DIRECTION
In the records that follow, the lines from the one containing "Recreate this scene" to the one containing "SC.camera = cam", inclusive, are to be given again exactly.

** begin DATA FOR THE TASK **

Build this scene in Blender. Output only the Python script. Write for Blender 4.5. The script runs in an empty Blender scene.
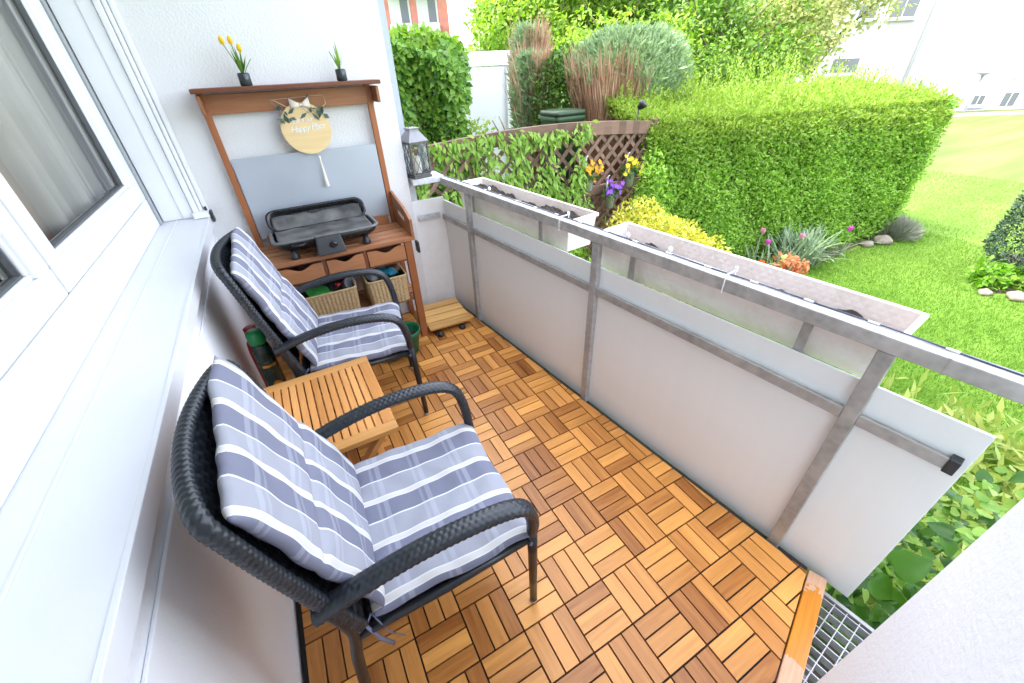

** end DATA FOR THE TASK **
** begin DATA FOR THE TASK **

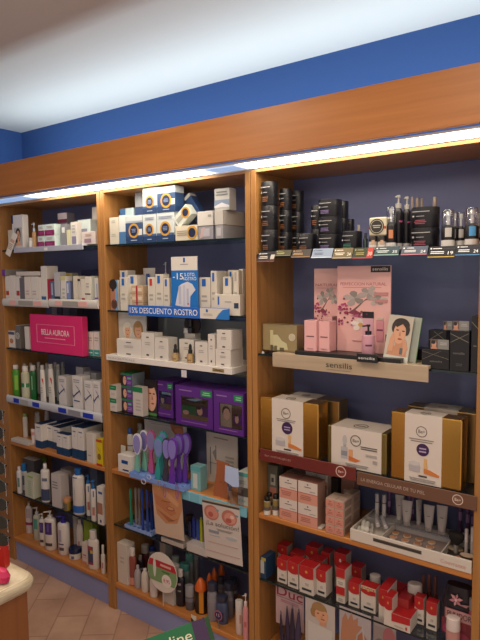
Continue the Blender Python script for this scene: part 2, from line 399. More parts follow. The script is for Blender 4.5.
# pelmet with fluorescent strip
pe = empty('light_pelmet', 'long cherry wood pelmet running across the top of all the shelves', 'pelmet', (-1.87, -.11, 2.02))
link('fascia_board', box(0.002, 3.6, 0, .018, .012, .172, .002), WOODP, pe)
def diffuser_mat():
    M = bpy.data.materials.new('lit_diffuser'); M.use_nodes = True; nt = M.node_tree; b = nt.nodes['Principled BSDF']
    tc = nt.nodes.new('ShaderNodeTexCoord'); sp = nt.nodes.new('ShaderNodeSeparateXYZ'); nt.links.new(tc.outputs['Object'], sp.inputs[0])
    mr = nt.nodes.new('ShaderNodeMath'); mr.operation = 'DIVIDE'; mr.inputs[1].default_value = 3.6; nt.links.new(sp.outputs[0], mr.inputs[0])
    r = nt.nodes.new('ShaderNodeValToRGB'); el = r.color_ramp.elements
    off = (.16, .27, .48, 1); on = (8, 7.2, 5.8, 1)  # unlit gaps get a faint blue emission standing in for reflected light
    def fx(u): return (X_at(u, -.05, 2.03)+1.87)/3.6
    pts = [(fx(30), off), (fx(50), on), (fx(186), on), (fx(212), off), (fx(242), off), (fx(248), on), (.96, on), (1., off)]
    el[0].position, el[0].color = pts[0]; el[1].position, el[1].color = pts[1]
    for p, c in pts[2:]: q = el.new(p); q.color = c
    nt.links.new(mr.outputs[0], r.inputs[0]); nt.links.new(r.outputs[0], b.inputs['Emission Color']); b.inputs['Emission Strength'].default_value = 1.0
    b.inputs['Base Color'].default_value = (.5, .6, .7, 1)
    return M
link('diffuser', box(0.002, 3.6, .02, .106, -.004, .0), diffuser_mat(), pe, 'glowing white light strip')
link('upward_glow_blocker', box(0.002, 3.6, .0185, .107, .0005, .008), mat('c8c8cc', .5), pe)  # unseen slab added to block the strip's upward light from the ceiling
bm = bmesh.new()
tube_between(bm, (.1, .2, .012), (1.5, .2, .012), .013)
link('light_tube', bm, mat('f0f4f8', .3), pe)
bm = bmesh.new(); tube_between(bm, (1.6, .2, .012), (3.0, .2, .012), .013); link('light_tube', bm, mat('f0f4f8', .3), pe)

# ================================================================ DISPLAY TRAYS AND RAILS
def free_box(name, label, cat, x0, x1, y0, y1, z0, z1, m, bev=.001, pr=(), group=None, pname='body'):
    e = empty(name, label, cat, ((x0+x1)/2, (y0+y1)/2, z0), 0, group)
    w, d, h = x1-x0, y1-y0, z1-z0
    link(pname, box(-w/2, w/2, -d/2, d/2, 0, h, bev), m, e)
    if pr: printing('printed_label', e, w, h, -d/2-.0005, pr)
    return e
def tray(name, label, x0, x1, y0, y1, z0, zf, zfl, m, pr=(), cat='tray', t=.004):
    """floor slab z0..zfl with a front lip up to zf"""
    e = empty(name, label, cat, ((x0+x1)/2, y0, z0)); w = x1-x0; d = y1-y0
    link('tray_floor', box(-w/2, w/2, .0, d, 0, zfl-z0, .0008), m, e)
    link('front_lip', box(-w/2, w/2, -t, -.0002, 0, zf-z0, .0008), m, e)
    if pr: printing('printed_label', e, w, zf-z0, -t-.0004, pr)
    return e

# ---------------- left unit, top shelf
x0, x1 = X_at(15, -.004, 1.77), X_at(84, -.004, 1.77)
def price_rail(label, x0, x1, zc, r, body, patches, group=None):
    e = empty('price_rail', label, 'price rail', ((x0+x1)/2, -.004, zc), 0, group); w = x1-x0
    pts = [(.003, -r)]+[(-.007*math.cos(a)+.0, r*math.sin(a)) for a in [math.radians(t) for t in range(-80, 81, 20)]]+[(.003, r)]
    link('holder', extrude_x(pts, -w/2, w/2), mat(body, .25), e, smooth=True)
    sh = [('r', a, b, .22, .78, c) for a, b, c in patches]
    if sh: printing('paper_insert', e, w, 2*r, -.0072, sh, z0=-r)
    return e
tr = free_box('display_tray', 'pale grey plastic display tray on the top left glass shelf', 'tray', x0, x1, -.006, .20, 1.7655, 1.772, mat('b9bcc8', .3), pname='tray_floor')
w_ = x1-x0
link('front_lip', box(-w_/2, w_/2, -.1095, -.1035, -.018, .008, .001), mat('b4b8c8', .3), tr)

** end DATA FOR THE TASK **
** begin DATA FOR THE TASK **

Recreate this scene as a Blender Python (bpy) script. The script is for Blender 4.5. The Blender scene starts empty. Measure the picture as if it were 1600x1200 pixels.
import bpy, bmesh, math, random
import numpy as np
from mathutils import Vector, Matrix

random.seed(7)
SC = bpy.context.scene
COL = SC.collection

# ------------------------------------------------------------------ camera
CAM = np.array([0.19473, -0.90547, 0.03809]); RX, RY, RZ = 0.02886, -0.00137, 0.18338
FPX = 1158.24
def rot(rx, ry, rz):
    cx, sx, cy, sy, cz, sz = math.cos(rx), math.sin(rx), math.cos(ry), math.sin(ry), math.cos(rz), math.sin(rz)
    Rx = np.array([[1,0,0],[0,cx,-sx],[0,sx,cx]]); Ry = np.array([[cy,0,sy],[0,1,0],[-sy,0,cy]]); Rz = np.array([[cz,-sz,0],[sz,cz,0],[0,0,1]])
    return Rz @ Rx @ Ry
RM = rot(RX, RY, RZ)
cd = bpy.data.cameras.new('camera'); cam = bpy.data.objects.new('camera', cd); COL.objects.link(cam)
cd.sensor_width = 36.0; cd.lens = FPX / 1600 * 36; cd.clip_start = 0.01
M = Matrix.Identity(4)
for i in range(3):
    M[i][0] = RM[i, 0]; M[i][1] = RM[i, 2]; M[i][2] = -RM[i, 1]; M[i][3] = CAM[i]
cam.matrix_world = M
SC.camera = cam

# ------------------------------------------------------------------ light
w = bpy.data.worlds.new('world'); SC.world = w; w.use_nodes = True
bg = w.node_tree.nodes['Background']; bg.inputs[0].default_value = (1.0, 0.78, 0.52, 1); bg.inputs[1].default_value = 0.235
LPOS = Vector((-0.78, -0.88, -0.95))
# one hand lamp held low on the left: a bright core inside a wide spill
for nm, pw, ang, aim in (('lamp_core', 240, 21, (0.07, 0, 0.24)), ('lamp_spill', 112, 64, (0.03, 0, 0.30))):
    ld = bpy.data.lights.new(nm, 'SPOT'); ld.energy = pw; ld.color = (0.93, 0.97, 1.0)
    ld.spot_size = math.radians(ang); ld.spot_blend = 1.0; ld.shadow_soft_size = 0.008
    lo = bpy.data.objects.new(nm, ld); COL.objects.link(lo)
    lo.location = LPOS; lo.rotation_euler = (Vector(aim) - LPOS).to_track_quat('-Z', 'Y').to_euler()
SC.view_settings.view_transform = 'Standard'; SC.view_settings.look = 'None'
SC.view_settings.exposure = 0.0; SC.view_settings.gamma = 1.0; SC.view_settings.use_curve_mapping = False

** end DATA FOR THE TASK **

SOLUTION TO THIS TASK
Recreate this scene as a Blender Python (bpy) script. The script is for Blender 4.5. The Blender scene starts empty. Measure the picture as if it were 1600x1200 pixels.
import bpy, bmesh, math, random
import numpy as np
from mathutils import Vector, Matrix

random.seed(7)
SC = bpy.context.scene
COL = SC.collection

# ------------------------------------------------------------------ camera
CAM = np.array([0.19473, -0.90547, 0.03809]); RX, RY, RZ = 0.02886, -0.00137, 0.18338
FPX = 1158.24
def rot(rx, ry, rz):
    cx, sx, cy, sy, cz, sz = math.cos(rx), math.sin(rx), math.cos(ry), math.sin(ry), math.cos(rz), math.sin(rz)
    Rx = np.array([[1,0,0],[0,cx,-sx],[0,sx,cx]]); Ry = np.array([[cy,0,sy],[0,1,0],[-sy,0,cy]]); Rz = np.array([[cz,-sz,0],[sz,cz,0],[0,0,1]])
    return Rz @ Rx @ Ry
RM = rot(RX, RY, RZ)
cd = bpy.data.cameras.new('camera'); cam = bpy.data.objects.new('camera', cd); COL.objects.link(cam)
cd.sensor_width = 36.0; cd.lens = FPX / 1600 * 36; cd.clip_start = 0.01
M = Matrix.Identity(4)
for i in range(3):
    M[i][0] = RM[i, 0]; M[i][1] = RM[i, 2]; M[i][2] = -RM[i, 1]; M[i][3] = CAM[i]
cam.matrix_world = M
SC.camera = cam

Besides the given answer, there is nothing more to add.